Ainsi, dans l'oeuvre intitulée Ansabère, un corps de femme épouse l'arête rocheuse : parce que les aiguilles du massif sont connues comme les Demoiselles d'Ansabère. Ici, un crâne d'isard, soit la tête de mort qui dit la vanité de l'homme face à la nature. Dans la tête de mort, un bout de miroir vient rappeler : "Regarde bien comment tu seras." Là, des morceaux de verre : dur et cassant, comme la glace donc.


"Cette série sur les Pyrénées raconte des courses en montagne."

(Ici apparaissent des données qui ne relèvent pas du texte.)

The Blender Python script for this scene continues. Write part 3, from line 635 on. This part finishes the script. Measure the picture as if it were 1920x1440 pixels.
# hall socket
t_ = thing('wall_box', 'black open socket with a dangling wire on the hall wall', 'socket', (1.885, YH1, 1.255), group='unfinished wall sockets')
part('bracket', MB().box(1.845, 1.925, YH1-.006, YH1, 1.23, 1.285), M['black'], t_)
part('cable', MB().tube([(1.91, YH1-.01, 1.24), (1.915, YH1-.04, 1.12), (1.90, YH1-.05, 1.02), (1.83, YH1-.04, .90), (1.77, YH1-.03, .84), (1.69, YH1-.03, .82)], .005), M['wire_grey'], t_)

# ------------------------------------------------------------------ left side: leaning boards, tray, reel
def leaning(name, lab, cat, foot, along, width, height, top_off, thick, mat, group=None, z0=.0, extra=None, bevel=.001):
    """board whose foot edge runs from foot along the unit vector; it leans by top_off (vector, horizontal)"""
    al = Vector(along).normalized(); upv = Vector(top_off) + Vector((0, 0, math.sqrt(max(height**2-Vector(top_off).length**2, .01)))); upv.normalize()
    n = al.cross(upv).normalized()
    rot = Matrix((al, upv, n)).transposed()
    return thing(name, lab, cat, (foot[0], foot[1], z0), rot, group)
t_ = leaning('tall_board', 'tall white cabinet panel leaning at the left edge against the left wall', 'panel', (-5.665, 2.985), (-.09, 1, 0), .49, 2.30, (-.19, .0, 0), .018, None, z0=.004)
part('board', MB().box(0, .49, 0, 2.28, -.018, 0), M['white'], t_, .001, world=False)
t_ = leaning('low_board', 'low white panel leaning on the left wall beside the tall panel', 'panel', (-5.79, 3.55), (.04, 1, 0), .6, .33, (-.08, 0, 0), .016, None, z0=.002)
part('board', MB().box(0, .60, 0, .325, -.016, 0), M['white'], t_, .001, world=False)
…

Puis des éléments mathématiques, mystérieux entrelacs de chiffres : c'est l'hommage à l'ami pyrénéiste Bernard Baudéan, amputé après Ansabère. Il était prof de math. "Ca va vite dans ma tête, très vite. Je mets toute ma vie" là-dedans lâche René Vidal, tombé depuis son Lot natal au pied des Pyrénées voici 20 ans.

Avec quelques clés, quelque imagination, ces Balaïthous, Orhy ou Porteïllou se découvrent alors comme des romances illustrées, où chaque chose à un sens, n'est jamais là par hasard. On peut aussi se contenter, et c'est très bien ainsi, de n'en retenir que la seule esthétique, chaque sculpture s'offrant au regard comme des trésors de couleurs et de matières, telles des crèches enfermant de petites épopées contemporaines, emplies de poésie, où l'on s'amusera à retrouver, par exemple, la pierre sommitale que René Vidal ramène de chacune de ses ascensions inspirées.